● Data extract:
┄┄┄┄┄┄┄┄┄┄

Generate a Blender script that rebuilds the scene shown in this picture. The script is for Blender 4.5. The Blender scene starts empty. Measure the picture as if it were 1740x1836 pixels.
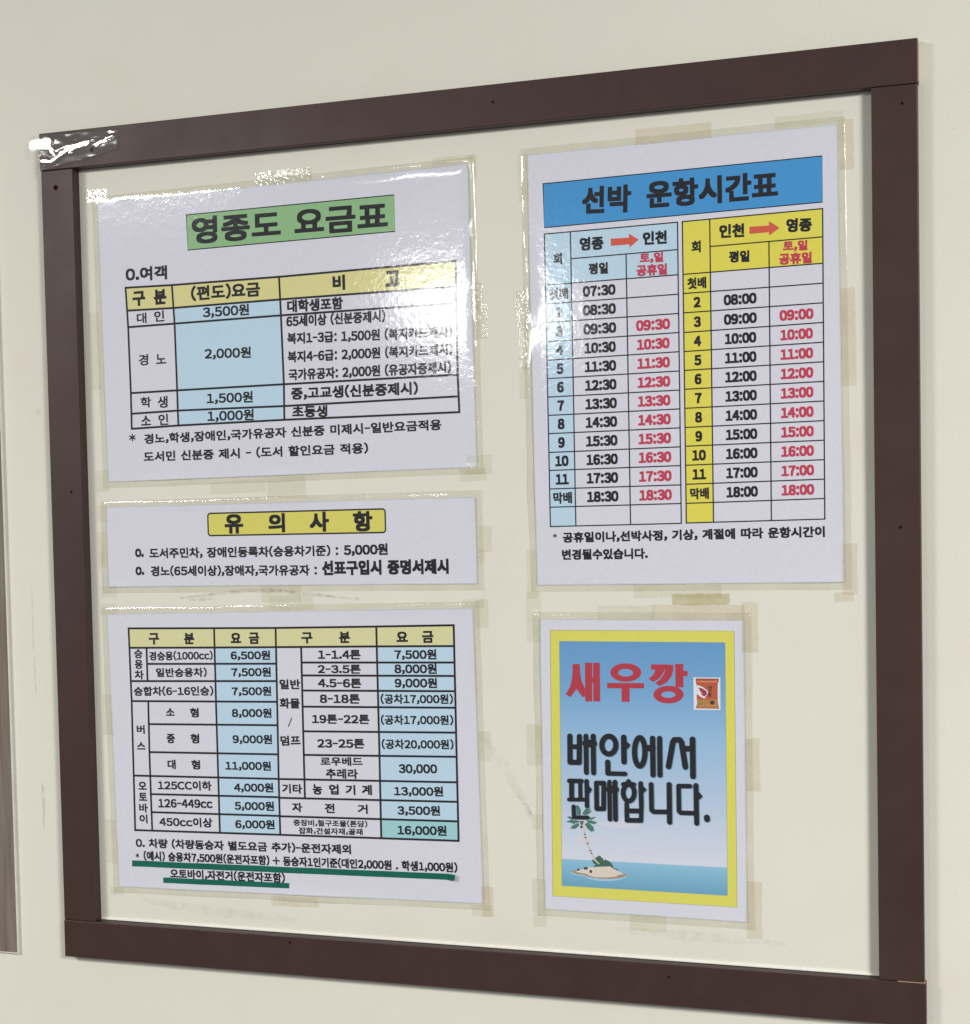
import bpy, bmesh, math, random
from mathutils import Matrix, Vector, noise
random.seed(7)
scene = bpy.context.scene
COL = scene.collection

# ------------------------------------------------------------------ camera, light, exposure
CAM_LOC=[0.33051, 0.00109, 1.04931]
CAM_ROT=[[0.948348, -0.019396, -0.316638], [0.004811, 0.998894, -0.046779], [0.317195, 0.04284, 0.947392]]
CAM_LENS=55.5598
CAM_SHIFT=[-0.00947, 0.06412]

def B(x, y, z=0.0):
    """board millimetres (right, up, out of the wall) -> Blender metres"""
    return Vector((x * .001, -z * .001, y * .001))
cd = bpy.data.cameras.new('camera'); cam = bpy.data.objects.new('camera', cd); COL.objects.link(cam)
cols = [Vector((r[0], -r[2], r[1])) for r in CAM_ROT]
mw = Matrix((cols[0], cols[1], cols[2])).transposed().to_4x4()
mw.translation = Vector((CAM_LOC[0], -CAM_LOC[2], CAM_LOC[1]))
cam.matrix_world = mw
cd.sensor_fit = 'VERTICAL'; cd.sensor_height = 36; cd.lens = CAM_LENS
cd.shift_x, cd.shift_y = CAM_SHIFT
cd.clip_start = .01; cd.clip_end = 100
scene.camera = cam

w = bpy.data.worlds.new('World'); scene.world = w; w.use_nodes = True
bg = w.node_tree.nodes['Background']; bg.inputs[0].default_value = (1.0, .985, .95, 1); bg.inputs[1].default_value = .165

def lamp(name, x, y, z, sx, sz, radiance, tilt=0, col=(1, .99, .972)):
    l = bpy.data.lights.new(name, 'AREA'); l.shape = 'RECTANGLE'; l.size = sx; l.size_y = sz
    l.energy = radiance * math.pi * sx * sz; l.color = col
    o = bpy.data.objects.new(name, l); COL.objects.link(o); o.location = (x, -z, y); o.rotation_euler = (math.radians(tilt), 0, 0)   # an area lamp shines down its -Z: straight down from the ceiling
    return o
# ceiling panels of the room: two beside the board, one further back (its mirror image is the glare on the laminated sheets)
lamp('ceiling_lamp', -1.49, .745, 1.69, .60, .30, 70, 12)
lamp('ceiling_lamp', 1.95, .745, 2.05, .70, .50, 82, 30)
lamp('ceiling_lamp', -1.70, .795, 4.9, .60, .48, 25, 30)

scene.view_settings.view_transform = 'Standard'; scene.view_settings.look = 'None'
scene.view_settings.exposure = .04; scene.view_settings.gamma = 1; scene.view_settings.use_curve_mapping = False
scene.cycles.use_denoising = True
scene.cycles.max_bounces = 8; scene.cycles.transparent_max_bounces = 16

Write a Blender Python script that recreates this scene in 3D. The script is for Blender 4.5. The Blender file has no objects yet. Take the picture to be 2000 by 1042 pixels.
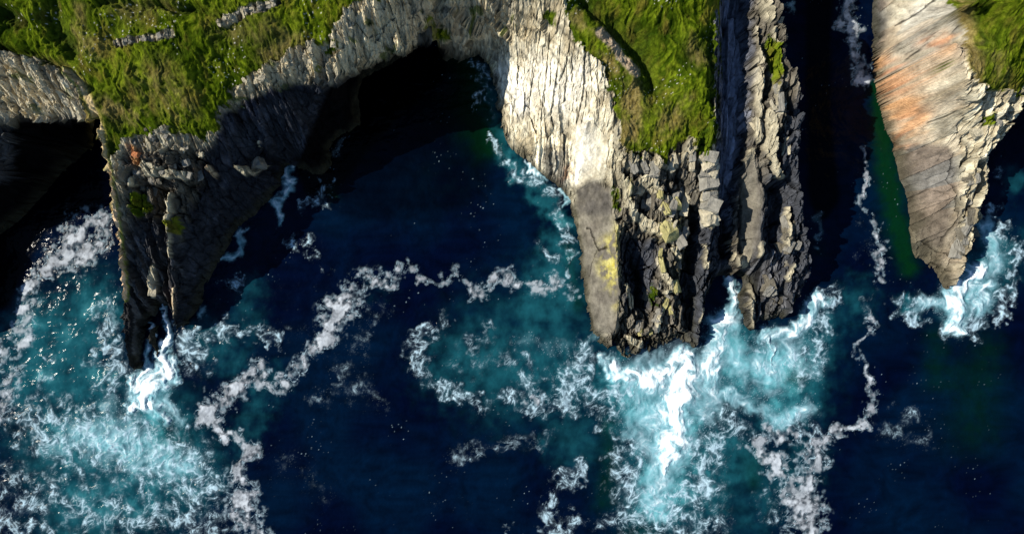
import bpy, bmesh, math, random
import numpy as np
from mathutils import Vector, Matrix

# ------------------------------------------------------------------ camera, sky, sun
S = bpy.context.scene
COL = S.collection
H = 100.0                                   # camera height over the sea (m)
K = 1000.0 / 0.75                           # photo pixels per unit slope
cam = bpy.data.cameras.new("camera"); cam.lens = 24; cam.sensor_width = 36
cam.clip_start = 1; cam.clip_end = 5000
cam_o = bpy.data.objects.new("camera", cam); COL.objects.link(cam_o)
cam_o.location = (0, 0, H); cam_o.rotation_euler = (0, 0, 0); S.camera = cam_o

SUN_DIR = Vector((0.98, -0.12, -0.89)).normalized()       # the way the light travels
elev = math.asin(-SUN_DIR.z)
world = bpy.data.worlds.new("World"); S.world = world; world.use_nodes = True
nt = world.node_tree; bg = nt.nodes["Background"]
sky = nt.nodes.new("ShaderNodeTexSky"); sky.sky_type = 'NISHITA'; sky.sun_disc = False
sky.sun_elevation = elev
sky.sun_rotation = math.atan2(-SUN_DIR.x, -SUN_DIR.y)
nt.links.new(sky.outputs[0], bg.inputs[0]); bg.inputs[1].default_value = 0.075; sky.air_density = 1.6; sky.dust_density = 0.1; sky.ozone_density = 5.0
sun = bpy.data.lights.new("sun", 'SUN'); sun.energy = 5.0; sun.angle = math.radians(0.5)
sun.color = (1.0, 0.93, 0.80)
sun_o = bpy.data.objects.new("sun", sun); COL.objects.link(sun_o)
sun_o.rotation_euler = SUN_DIR.to_track_quat('-Z', 'Y').to_euler(); sun_o.location = (-80, 60, 140)
S.view_settings.view_transform = 'Standard'; S.view_settings.look = 'None'
S.view_settings.exposure = 0.6; S.view_settings.gamma = 1.0
S.cycles.max_bounces = 4; S.cycles.diffuse_bounces = 2; S.cycles.glossy_bounces = 2

f32 = np.float32
# ------------------------------------------------------------------ noise
_r = np.random.RandomState(5)
_perm = np.concatenate([_r.permutation(512)] * 3).astype(np.int32)
_ang = _r.rand(512).astype(f32) * 2 * np.pi
_gx, _gy = np.cos(_ang), np.sin(_ang)
_rnd = _r.rand(4, 512).astype(f32)

def perlin(x, y, s=0):
    x = np.asarray(x, f32) + f32(s * 17.31 + 300); y = np.asarray(y, f32) + f32(s * 9.77 + 300)
    xf = np.floor(x); yf = np.floor(y)
    xi = xf.astype(np.int32) & 511; yi = yf.astype(np.int32) & 511
    fx = x - xf; fy = y - yf
    u = fx * fx * fx * (fx * (fx * 6 - 15) + 10); v = fy * fy * fy * (fy * (fy * 6 - 15) + 10)
    a = _perm[xi] + yi; b = _perm[xi + 1] + yi
    def g(h, dx, dy):
        h = _perm[h]; return _gx[h] * dx + _gy[h] * dy
    n00 = g(a, fx, fy); n10 = g(b, fx - 1, fy); n01 = g(a + 1, fx, fy - 1); n11 = g(b + 1, fx - 1, fy - 1)
    r0 = n00 + u * (n10 - n00); r1 = n01 + u * (n11 - n01)
    return (r0 + v * (r1 - r0)) * f32(1.5)

def fbm(x, y, o=4, s=0, gain=0.5):
    r = 0; a = 1.0; t = 0
    for i in range(o):
        r = r + a * perlin(x * 2 ** i, y * 2 ** i, s + i * 3); t += a; a *= gain
    return r / t

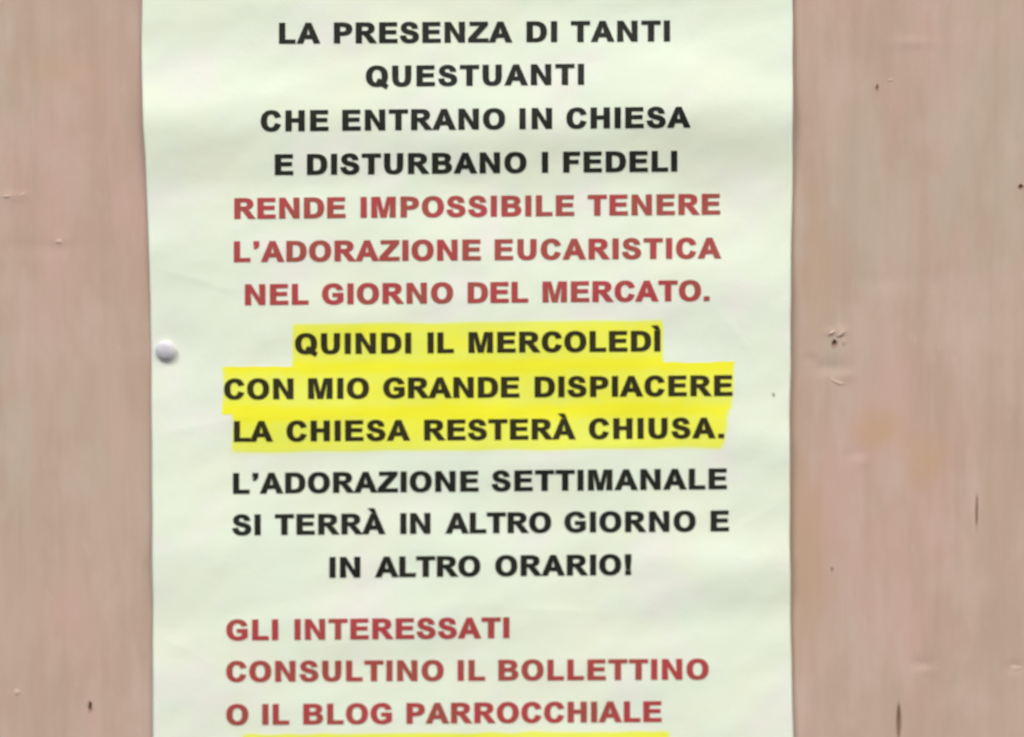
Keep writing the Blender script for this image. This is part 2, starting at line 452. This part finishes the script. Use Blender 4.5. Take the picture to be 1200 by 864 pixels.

┄┄┄┄┄┄┄┄┄┄

Repeat exactly the lines above, from the line that contains "Write a Blender" down through the line that contains "from mathutils import Vector, Matrix". Include both of those lines and none of the pictures.

● Solved exercise:
Write a Blender Python script that recreates this scene in 3D. The script is for Blender 4.5. The Blender file has no objects yet. Take the picture to be 2000 by 1042 pixels.
import bpy, bmesh, math, random
import numpy as np
from mathutils import Vector, Matrix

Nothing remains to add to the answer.